Raw records:
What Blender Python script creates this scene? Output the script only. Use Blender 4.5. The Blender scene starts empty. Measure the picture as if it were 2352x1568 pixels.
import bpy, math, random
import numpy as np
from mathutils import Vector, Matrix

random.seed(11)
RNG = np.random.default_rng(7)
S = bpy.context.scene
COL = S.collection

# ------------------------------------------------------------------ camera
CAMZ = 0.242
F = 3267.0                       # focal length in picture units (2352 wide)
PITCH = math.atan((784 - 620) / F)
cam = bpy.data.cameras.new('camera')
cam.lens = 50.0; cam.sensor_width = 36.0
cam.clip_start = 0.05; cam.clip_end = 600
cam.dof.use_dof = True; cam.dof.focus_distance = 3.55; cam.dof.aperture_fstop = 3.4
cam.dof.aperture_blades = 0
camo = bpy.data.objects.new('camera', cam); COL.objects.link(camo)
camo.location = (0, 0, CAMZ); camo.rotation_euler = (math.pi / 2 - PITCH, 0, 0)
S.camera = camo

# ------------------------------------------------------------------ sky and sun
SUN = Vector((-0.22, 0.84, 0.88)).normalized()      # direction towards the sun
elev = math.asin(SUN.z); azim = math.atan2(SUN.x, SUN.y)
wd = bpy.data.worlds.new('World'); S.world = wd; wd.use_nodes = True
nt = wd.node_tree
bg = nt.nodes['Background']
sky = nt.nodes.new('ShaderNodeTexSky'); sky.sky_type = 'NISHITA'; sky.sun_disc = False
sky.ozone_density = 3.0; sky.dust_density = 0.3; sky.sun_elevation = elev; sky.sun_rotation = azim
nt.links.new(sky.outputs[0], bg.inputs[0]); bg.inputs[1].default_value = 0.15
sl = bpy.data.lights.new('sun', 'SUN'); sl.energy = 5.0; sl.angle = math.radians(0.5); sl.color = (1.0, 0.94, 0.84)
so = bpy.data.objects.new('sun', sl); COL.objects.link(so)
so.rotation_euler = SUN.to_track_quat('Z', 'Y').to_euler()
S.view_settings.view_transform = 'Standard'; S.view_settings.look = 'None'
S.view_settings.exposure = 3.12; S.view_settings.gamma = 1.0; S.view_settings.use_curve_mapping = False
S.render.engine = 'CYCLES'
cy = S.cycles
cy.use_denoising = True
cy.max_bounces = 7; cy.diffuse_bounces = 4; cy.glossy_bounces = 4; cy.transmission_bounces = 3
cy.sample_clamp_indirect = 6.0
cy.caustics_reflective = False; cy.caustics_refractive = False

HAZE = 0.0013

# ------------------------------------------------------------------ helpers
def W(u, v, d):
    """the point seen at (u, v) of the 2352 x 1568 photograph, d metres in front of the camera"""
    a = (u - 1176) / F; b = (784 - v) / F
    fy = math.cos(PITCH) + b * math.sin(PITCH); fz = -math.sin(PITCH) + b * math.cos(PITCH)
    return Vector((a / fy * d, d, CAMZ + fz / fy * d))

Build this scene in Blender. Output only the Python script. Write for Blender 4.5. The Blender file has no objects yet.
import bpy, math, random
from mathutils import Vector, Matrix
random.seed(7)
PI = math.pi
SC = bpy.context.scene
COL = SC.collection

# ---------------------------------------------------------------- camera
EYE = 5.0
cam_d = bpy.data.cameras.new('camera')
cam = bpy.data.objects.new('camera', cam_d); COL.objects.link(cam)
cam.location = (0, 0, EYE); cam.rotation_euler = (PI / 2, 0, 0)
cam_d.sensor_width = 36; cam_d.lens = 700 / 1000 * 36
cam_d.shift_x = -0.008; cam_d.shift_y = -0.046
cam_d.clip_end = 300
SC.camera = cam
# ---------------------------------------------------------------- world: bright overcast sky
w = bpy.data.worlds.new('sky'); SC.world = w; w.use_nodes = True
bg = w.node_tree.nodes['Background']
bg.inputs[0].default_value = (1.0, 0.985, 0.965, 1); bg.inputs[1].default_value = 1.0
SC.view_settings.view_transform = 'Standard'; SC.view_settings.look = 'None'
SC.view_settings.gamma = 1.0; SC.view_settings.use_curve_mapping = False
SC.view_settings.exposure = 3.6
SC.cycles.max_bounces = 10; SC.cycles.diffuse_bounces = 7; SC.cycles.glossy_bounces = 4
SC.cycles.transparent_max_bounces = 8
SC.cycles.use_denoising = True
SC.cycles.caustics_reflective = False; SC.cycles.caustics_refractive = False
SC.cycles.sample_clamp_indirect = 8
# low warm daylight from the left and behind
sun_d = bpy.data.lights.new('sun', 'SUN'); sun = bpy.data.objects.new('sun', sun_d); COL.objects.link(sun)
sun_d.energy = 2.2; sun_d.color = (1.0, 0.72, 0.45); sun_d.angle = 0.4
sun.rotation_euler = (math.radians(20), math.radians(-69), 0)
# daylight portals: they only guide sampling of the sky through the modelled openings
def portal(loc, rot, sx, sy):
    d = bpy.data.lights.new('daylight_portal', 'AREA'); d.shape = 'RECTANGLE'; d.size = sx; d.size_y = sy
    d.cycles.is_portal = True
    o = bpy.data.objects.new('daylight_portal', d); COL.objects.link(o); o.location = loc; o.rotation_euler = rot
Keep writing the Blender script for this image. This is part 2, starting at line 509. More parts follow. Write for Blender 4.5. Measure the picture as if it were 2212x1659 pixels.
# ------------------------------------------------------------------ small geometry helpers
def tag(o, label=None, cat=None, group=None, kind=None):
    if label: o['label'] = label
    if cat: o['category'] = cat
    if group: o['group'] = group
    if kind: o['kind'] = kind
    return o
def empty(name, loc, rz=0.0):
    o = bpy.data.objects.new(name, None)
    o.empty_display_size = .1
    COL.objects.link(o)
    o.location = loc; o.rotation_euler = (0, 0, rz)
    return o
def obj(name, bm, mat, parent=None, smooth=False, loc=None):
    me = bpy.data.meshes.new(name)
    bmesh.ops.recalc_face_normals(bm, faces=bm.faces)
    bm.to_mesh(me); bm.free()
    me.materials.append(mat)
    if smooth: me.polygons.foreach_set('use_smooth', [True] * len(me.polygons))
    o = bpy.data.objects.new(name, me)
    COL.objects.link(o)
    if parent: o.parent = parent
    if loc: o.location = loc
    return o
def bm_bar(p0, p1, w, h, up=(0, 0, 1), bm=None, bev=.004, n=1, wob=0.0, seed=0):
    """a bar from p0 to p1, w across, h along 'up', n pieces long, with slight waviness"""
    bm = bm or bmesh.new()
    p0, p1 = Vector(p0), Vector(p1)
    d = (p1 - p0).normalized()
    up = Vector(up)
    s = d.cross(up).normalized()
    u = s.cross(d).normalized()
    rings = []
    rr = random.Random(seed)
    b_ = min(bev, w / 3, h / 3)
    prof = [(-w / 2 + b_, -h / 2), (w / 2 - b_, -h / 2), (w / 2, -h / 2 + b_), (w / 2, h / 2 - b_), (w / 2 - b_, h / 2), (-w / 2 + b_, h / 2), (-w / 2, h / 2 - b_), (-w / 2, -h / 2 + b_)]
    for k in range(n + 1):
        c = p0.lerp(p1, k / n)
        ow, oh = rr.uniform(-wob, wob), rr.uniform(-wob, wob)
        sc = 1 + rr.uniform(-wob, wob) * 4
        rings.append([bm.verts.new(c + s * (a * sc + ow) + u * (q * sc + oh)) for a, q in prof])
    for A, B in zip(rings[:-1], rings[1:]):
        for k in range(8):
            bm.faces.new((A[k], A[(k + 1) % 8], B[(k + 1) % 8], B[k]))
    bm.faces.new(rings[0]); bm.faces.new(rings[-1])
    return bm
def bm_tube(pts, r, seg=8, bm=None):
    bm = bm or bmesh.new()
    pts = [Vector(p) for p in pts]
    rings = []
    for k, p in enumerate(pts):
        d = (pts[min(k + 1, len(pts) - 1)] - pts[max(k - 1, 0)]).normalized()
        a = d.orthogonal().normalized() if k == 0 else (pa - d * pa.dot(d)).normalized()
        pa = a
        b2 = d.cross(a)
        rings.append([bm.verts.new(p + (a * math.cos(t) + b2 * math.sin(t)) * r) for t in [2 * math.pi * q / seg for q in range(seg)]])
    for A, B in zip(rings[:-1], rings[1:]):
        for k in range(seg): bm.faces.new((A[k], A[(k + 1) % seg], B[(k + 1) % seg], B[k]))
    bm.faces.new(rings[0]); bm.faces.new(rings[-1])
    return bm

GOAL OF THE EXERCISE
Starting with the first line of the records, repeat every line up to and including the one containing "S.camera = camo", and nothing else.

EXERCISE RESPONSE
What Blender Python script creates this scene? Output the script only. Use Blender 4.5. The Blender scene starts empty. Measure the picture as if it were 2352x1568 pixels.
import bpy, math, random
import numpy as np
from mathutils import Vector, Matrix

random.seed(11)
RNG = np.random.default_rng(7)
S = bpy.context.scene
COL = S.collection

# ------------------------------------------------------------------ camera
CAMZ = 0.242
F = 3267.0                       # focal length in picture units (2352 wide)
PITCH = math.atan((784 - 620) / F)
cam = bpy.data.cameras.new('camera')
cam.lens = 50.0; cam.sensor_width = 36.0
cam.clip_start = 0.05; cam.clip_end = 600
cam.dof.use_dof = True; cam.dof.focus_distance = 3.55; cam.dof.aperture_fstop = 3.4
cam.dof.aperture_blades = 0
camo = bpy.data.objects.new('camera', cam); COL.objects.link(camo)
camo.location = (0, 0, CAMZ); camo.rotation_euler = (math.pi / 2 - PITCH, 0, 0)
S.camera = camo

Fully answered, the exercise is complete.